QUINCY, Ill. (June 17, 2014) — Titan International Inc. is reacting quickly to a downturn in key markets it serves with significant employee cutbacks to come in the U.S. and abroad.
To weather a drop in both sales and earnings in the first quarter, the holding company could trim as many as 1,000 workers at plants in the U.S. and abroad, according to Maurice Taylor Jr., Titan International chairman and CEO.
In the U.S., the firm's subsidiaries — producers of tires, wheels, assemblies and undercarriage products — are trimming their combined work force by about 200 at their six plants with the possibility of further reductions in the future,
Bigger cuts will come at the firm's plants overseas, he said, where about 800 are expected to be laid off beginning in the third quarter. The company is taking longer to reduce its staff at those factories because notice is required, which means the whole process will take about three months, he said. The company employs about 8,500 globally.
Wide impact
Mr.

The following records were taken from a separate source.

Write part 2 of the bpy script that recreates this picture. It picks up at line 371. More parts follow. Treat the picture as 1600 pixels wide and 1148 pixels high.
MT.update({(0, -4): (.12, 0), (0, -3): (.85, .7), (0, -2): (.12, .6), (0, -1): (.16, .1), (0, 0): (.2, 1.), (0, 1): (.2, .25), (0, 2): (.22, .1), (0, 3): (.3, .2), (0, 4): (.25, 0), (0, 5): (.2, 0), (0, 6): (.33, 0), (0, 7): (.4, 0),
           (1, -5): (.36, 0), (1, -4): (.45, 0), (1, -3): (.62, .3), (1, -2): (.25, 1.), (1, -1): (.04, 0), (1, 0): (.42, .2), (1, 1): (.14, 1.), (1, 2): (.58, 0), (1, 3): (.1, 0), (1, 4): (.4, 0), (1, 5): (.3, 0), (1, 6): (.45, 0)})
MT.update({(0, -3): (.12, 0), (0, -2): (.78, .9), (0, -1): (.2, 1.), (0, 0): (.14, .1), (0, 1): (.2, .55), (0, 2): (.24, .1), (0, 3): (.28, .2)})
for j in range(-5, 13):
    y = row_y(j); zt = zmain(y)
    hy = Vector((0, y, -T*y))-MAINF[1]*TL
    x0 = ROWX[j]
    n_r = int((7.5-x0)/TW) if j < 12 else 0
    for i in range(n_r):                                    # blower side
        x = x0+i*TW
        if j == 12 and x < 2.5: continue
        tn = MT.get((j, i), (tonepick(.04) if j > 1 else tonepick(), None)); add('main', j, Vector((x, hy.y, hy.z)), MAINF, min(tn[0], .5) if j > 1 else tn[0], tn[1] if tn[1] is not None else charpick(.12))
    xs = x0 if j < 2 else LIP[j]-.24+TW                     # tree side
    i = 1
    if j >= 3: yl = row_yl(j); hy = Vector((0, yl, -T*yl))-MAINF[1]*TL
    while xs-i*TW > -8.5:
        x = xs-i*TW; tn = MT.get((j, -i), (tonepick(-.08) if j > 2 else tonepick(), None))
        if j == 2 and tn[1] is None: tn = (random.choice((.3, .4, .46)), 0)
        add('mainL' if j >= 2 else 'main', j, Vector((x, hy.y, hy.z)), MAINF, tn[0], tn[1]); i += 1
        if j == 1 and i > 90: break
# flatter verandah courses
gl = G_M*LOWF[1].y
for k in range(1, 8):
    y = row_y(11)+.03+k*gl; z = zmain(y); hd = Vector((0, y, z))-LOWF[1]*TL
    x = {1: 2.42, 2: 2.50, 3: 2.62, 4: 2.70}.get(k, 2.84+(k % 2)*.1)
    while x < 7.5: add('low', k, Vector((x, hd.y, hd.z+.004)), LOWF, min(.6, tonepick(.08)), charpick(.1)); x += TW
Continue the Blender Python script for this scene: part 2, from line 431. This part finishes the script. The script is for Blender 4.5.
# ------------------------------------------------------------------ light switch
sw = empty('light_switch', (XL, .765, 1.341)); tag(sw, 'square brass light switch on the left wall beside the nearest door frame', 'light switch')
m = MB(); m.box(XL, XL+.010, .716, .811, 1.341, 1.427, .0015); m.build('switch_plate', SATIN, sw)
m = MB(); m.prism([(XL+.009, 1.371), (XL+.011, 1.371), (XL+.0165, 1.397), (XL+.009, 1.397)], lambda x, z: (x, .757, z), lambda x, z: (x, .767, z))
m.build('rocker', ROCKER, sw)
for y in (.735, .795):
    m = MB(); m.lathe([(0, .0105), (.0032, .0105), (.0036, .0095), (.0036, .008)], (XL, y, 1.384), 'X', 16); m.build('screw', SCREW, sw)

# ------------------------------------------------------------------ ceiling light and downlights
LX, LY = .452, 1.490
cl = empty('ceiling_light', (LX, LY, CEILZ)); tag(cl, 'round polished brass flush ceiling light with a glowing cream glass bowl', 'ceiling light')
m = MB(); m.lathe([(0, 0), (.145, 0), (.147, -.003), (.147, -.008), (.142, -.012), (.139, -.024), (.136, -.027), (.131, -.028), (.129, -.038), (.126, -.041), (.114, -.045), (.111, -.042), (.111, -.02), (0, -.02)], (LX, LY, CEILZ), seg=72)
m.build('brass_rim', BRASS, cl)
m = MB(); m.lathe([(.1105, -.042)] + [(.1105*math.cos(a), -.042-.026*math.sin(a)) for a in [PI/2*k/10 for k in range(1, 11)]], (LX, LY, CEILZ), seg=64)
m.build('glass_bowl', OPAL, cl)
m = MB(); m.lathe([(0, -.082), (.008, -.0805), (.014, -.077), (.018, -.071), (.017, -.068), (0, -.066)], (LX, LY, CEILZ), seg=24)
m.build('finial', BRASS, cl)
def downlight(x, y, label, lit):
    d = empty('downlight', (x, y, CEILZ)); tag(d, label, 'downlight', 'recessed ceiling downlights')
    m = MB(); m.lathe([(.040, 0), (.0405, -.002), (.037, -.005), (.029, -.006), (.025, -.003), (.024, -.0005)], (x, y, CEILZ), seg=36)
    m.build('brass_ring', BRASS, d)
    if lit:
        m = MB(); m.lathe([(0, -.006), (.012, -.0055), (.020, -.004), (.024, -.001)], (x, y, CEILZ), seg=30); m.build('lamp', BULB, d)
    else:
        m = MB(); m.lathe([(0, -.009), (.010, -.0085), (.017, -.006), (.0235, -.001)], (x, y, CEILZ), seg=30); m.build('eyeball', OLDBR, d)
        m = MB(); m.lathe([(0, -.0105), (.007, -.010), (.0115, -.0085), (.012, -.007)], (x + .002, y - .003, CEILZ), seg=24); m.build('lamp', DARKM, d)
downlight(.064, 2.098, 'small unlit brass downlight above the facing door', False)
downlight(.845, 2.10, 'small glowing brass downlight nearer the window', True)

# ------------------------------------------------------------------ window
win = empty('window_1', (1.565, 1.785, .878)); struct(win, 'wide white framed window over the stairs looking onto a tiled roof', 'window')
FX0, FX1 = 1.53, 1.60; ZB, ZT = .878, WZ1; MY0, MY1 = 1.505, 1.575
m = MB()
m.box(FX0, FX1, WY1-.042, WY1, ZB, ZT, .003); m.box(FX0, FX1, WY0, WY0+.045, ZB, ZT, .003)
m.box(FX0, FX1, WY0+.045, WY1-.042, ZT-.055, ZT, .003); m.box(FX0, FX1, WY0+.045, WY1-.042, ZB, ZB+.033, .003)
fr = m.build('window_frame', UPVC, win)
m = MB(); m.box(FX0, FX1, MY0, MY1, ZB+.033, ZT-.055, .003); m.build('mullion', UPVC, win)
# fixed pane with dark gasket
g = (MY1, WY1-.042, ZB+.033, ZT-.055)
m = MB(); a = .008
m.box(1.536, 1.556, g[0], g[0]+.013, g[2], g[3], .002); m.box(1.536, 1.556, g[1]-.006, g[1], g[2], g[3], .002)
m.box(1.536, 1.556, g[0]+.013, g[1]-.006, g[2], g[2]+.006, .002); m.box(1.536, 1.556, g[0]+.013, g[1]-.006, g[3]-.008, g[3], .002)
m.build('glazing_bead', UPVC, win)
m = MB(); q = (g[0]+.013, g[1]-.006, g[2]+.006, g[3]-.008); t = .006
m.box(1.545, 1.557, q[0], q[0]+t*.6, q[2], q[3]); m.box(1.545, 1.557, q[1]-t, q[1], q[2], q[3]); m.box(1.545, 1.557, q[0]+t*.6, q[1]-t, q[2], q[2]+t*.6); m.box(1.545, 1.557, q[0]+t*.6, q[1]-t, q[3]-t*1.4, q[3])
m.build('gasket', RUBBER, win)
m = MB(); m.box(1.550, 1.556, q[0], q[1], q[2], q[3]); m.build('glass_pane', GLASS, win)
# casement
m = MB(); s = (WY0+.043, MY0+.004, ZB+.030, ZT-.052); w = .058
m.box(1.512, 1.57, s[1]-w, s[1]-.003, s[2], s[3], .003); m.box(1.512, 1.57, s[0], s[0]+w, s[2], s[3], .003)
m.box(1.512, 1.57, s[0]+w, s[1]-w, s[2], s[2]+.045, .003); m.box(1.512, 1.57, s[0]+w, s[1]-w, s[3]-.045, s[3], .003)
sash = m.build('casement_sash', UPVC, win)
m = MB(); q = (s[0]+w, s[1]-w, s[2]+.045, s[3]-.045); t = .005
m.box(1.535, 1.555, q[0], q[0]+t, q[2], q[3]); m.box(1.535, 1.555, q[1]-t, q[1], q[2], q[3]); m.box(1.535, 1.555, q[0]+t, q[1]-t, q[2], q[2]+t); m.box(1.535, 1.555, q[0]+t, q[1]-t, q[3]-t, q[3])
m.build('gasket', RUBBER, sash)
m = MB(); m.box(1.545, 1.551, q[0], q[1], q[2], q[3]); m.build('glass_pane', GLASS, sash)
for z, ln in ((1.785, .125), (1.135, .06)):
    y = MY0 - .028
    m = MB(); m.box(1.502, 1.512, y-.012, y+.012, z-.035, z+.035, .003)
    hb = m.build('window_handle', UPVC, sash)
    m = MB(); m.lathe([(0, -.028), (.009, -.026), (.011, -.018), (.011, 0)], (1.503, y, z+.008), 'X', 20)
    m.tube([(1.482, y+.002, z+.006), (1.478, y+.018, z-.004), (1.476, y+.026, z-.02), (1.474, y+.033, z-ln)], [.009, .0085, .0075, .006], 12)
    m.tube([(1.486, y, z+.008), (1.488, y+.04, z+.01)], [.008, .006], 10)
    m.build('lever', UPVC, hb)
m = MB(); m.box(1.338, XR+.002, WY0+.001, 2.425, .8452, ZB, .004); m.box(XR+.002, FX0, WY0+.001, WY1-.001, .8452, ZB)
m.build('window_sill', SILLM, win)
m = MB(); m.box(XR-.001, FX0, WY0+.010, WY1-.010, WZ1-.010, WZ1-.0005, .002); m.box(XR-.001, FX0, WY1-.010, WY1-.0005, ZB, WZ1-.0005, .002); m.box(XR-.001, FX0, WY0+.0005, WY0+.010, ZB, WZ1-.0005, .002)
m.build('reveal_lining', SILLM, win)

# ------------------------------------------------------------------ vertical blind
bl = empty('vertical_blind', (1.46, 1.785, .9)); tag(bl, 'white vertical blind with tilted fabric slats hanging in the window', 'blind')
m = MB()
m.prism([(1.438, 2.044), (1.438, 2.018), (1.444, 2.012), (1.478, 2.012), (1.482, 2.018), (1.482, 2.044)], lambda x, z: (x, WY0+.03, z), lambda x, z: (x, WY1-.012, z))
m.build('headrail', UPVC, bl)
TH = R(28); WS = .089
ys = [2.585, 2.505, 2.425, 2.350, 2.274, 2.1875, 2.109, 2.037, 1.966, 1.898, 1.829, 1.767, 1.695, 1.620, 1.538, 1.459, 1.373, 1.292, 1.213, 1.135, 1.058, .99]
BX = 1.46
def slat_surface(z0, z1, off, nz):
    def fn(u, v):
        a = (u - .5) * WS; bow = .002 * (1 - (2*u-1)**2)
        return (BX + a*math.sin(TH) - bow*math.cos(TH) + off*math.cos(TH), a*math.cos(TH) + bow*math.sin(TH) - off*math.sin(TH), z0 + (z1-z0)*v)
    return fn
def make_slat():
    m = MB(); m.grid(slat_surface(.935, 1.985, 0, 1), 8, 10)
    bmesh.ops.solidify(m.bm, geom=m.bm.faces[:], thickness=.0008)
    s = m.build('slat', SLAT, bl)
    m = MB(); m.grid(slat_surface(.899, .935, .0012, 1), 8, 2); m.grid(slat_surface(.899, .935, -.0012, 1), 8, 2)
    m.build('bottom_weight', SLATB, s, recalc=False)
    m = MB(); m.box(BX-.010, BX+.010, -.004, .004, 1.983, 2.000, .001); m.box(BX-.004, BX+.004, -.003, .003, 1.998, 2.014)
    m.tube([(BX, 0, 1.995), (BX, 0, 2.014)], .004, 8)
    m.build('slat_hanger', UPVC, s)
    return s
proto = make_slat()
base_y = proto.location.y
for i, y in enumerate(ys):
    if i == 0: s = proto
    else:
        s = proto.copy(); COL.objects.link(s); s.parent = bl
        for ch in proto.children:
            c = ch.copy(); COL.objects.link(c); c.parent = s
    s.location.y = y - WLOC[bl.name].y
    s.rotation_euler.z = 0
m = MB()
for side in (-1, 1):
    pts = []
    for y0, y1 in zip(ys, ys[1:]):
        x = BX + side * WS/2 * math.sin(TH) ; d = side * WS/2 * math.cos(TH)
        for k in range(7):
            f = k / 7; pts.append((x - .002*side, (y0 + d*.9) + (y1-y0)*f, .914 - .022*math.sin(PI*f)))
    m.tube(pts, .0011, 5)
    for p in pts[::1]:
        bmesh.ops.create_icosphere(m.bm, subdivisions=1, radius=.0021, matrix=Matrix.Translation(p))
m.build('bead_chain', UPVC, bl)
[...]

Taylor indicated cuts will impact virtually all Titan plants, adding that “we have to keep trimming when and where it's needed.” He said the reductions are part of the firm's plan to keep Titan profitable in the midst of declines in some segments the company serves.
He did not provide a plant-by-plant breakdown on the cuts but said the reductions are being spread across the board worldwide.
In the first quarter, the company's net income tumbled to $2.2 million from $19.5 million while sales dropped 6.8 percent to $538.9 million.
“Winter's blast affected every factory in the U.S., with fuel costs up,” Mr. Taylor said. “The aftermarket and (original equipment manufacturers) farm business declined and the OE construction business was also below forecast.”
A major culprit was mining, where Titan expects continued declines in demand.
Agriculture and construction product sales are expected to improve as 2014 progresses, he said, but he doesn't expect the same in the mining industry, where Titan has a strong presence.
“The current outlook for mining tires continues to be negative,” he said. “And the price of tires continues to drop like a big rock, especially the big ones,” partially because the price of materials — such as steel and rubber — have been fluctuating. Big OE manufacturers, however, want to purchase tires based on the lower rather than the higher costs, no matter what Titan shelled out for the materials, Mr. Taylor said.
Titan isn't expecting better results in the second quarter — certainly not what the company anticipated when it presented its expectations late last year, he said.
Better days ahead
But there is an upside.
Titan has an optimization plan — put together by President Paul Reitz and Chief Financial Officer John Hrudicka — aimed at keeping the company moving forward during a difficult period. Mr. Taylor said the plan should go a long way toward helping right the Titan ship.
Starting in late April, Messrs. Reitz and Hrudicka visited all Titan operations to develop the plan. Mr. Reitz focused on increasing the firm's operating margin, improve product quality and delivery, while Mr. Hrudicka concentrated on finding ways to drive optimization throughout the company.
According to Mr. Taylor, the sectors Titan serves — other than mining — will begin to improve in the third and fourth quarters “unless the politicians in Washington toss another monkey wrench into it.”
Mining eventually will turn around in the U.S., he said, but it may take a long time for that to happen, and likely not in 2014. The same holds true for Australia and Chili, where mining currently is in a slump. China needs coal and is building coal plants, so that's a possible area of growth, he said.
“We're dealing with a lot of unknowns right now,” he said.
But Mr. Taylor said he sees great growth potential, principally because of new products and the acquisitions Titan made in 2012 and 2013, which should show positive results in 2014.
The company also is looking to penetrate a niche specialty tire and wheel market in the construction and mining sectors, which Mr. Taylor said could generate additional revenue of $200 million to $400 million. The extra capital investment to accomplish this is substantially complete, he said.
Titan has other new products — including the firm's proprietary LSW low sidewall OTR tires and wheels — that Mr. Taylor claims have demonstrated they are an improvement over the competition. Many are beginning to penetrate the North American market, and the company intends to soon begin marketing some of them in Europe and Russia.